The Catechism of Trent says that Catholics are obliged “to go to church, and there, with heartfelt piety and devotion, to assist at the celebration of the Holy Sacrifice of the Mass.” As far as I know, the Catechism of Trent does not discuss air guitars and singing Happy Birthday. To take it a step further, it does not discuss clown Masses, rock-n-roll rites, liturgies inspired by James Martin, nor Masses with every abuse and heresy under the post-conciliar sun.

To all of this, then, I ask an open question: How can Catholics be bound to attend such a Mass? How can Catholics be obliged to be spiritually abused? Are there no limits to what a Catholic would be obliged to attend?

I have heard arguments from both sides. Some state with conviction that no, one is not obliged to attend Mass when it is spiritually dangerous. To which I ponder, how far is too far?

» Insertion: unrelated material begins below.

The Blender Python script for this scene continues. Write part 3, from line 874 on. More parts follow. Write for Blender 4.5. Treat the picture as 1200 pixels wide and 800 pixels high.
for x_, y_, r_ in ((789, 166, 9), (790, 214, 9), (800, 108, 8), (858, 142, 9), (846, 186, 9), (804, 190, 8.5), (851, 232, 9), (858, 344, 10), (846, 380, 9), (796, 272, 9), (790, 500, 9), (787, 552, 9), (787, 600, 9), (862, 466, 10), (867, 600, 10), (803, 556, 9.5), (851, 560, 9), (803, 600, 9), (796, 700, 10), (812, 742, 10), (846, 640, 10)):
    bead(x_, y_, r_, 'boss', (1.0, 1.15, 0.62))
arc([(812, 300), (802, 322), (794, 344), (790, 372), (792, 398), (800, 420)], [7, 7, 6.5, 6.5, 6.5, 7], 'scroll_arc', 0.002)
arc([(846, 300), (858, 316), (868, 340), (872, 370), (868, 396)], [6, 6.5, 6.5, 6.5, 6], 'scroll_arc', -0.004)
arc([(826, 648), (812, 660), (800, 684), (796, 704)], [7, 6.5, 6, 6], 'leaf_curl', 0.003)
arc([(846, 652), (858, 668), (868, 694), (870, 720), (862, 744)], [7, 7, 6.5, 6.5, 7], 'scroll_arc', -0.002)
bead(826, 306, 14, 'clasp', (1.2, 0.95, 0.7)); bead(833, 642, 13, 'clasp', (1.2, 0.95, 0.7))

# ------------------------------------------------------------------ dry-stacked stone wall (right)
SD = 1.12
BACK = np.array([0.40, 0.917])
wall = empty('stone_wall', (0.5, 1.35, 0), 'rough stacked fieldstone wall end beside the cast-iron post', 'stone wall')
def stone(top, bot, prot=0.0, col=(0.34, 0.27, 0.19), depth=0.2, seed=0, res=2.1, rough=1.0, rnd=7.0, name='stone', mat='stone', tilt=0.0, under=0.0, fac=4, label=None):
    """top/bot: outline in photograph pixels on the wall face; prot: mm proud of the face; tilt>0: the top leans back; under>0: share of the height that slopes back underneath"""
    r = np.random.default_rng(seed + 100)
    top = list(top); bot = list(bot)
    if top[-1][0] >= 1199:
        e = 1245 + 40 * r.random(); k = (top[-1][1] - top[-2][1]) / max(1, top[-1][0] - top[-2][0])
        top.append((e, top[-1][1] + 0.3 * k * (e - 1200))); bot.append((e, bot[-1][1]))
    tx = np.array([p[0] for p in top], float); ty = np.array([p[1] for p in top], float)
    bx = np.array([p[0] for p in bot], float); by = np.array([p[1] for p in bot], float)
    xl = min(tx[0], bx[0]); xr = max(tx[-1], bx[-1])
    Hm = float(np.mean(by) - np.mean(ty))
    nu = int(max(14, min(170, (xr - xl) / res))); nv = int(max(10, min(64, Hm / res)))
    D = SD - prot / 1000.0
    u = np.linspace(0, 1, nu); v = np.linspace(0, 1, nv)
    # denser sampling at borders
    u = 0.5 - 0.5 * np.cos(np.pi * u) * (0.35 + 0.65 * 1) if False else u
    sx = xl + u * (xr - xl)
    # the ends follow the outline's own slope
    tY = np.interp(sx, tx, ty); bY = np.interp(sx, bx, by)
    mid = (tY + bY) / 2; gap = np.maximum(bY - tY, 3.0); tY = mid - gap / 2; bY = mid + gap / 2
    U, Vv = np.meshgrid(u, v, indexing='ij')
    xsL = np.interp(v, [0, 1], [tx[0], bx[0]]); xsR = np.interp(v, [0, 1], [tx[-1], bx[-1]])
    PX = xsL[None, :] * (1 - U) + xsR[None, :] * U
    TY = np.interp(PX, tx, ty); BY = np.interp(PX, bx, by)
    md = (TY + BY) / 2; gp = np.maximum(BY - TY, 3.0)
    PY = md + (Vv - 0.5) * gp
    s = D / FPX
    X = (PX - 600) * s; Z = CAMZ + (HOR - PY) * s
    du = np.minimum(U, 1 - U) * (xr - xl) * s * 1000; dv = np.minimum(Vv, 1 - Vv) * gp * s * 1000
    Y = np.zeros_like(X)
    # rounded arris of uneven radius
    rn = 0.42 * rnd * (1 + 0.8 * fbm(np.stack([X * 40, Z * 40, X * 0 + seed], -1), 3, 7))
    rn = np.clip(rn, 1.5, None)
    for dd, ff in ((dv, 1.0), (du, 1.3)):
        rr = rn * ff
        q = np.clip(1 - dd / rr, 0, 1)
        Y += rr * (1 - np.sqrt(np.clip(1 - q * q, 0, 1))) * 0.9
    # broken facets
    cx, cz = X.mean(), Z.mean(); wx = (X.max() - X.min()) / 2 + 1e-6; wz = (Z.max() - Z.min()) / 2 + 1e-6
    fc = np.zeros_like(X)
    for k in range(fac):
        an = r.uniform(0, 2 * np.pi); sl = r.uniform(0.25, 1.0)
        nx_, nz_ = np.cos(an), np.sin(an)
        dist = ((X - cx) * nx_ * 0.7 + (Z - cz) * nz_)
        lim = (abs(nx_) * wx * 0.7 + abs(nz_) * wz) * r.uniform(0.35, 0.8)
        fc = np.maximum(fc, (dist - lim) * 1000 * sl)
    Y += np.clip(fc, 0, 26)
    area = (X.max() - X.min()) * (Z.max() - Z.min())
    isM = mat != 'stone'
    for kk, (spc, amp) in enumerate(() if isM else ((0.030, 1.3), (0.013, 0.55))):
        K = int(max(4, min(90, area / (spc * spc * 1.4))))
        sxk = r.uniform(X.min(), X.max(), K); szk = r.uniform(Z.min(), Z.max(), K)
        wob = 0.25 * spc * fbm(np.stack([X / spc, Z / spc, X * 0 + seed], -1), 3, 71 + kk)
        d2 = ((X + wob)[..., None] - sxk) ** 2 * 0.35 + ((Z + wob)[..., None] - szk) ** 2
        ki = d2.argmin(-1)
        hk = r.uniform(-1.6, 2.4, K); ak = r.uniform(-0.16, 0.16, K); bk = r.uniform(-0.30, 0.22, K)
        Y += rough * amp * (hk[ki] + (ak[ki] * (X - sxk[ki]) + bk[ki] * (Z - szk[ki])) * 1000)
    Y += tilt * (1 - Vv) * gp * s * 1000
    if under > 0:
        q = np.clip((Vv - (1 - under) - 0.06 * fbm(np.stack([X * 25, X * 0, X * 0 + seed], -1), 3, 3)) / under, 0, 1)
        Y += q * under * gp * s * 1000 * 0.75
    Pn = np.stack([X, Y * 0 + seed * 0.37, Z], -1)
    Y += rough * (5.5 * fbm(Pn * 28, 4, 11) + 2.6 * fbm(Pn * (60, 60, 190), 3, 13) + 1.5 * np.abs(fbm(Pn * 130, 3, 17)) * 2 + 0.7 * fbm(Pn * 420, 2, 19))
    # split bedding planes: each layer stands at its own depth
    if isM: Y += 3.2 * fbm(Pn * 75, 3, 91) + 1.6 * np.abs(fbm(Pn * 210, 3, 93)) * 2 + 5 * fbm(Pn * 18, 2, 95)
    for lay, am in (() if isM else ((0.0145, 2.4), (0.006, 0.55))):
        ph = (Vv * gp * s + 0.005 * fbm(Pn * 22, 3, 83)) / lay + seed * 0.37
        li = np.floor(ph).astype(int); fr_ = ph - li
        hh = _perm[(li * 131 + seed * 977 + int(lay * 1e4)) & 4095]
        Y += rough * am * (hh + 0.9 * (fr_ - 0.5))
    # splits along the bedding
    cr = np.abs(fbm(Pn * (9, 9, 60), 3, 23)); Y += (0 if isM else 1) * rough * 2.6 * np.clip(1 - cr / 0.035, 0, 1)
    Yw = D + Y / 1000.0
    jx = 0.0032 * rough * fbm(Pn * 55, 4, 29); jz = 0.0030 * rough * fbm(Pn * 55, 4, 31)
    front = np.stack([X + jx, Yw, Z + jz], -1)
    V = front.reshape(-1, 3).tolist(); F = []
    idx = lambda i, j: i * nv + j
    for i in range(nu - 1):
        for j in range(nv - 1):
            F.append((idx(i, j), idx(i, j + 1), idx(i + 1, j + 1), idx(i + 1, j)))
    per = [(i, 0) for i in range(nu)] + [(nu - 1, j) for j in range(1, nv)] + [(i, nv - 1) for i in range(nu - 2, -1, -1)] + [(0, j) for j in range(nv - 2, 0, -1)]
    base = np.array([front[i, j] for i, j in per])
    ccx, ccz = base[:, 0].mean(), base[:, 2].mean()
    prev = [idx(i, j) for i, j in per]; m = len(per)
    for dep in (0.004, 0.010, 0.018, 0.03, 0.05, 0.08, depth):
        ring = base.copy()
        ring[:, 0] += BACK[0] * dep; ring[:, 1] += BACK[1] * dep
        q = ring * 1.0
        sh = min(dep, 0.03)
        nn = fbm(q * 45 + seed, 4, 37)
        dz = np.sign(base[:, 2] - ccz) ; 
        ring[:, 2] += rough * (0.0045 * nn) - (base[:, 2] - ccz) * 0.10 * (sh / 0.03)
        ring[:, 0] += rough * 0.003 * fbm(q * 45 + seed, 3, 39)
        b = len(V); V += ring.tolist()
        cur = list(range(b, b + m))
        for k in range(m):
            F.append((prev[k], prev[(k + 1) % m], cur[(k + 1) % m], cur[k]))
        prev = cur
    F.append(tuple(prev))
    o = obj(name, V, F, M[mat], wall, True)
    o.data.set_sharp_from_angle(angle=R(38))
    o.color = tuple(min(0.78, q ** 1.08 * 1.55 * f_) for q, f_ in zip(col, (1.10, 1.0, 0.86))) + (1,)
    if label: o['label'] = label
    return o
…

Define, precisely, what is too dangerous. Others, however, state firmly that one is always obliged to assist at Mass. To which I ponder the many Catholics who have lost their family’s faith because of such faithless liturgies.

I have no answers. All I can do is state where I am at right now. My conscience says to go to Mass, but also to be very wary. That is, our family will continue to scrap it out. Day by day. Week by week. We will drive to other parishes, particularly to the nearest TLM, whenever possible. We will receive the Sacraments somewhere, someway, somehow. We will supplement the faith as best we can for our children. And yes, if need be, we will even spend extra time in the church basement “hiding out.”

But such a set up cannot endure forever. Christ says He came to give us life, and to give it more abundantly. Eventually something will have to give, for Christ cannot lie. We cannot spend our lives dreading each weekend Mass.

St. Joseph, patron of families, come to our assistance. And come to the assistance of all families enduring a similar trial. For a family is not meant to hide in a church basement away from Mass.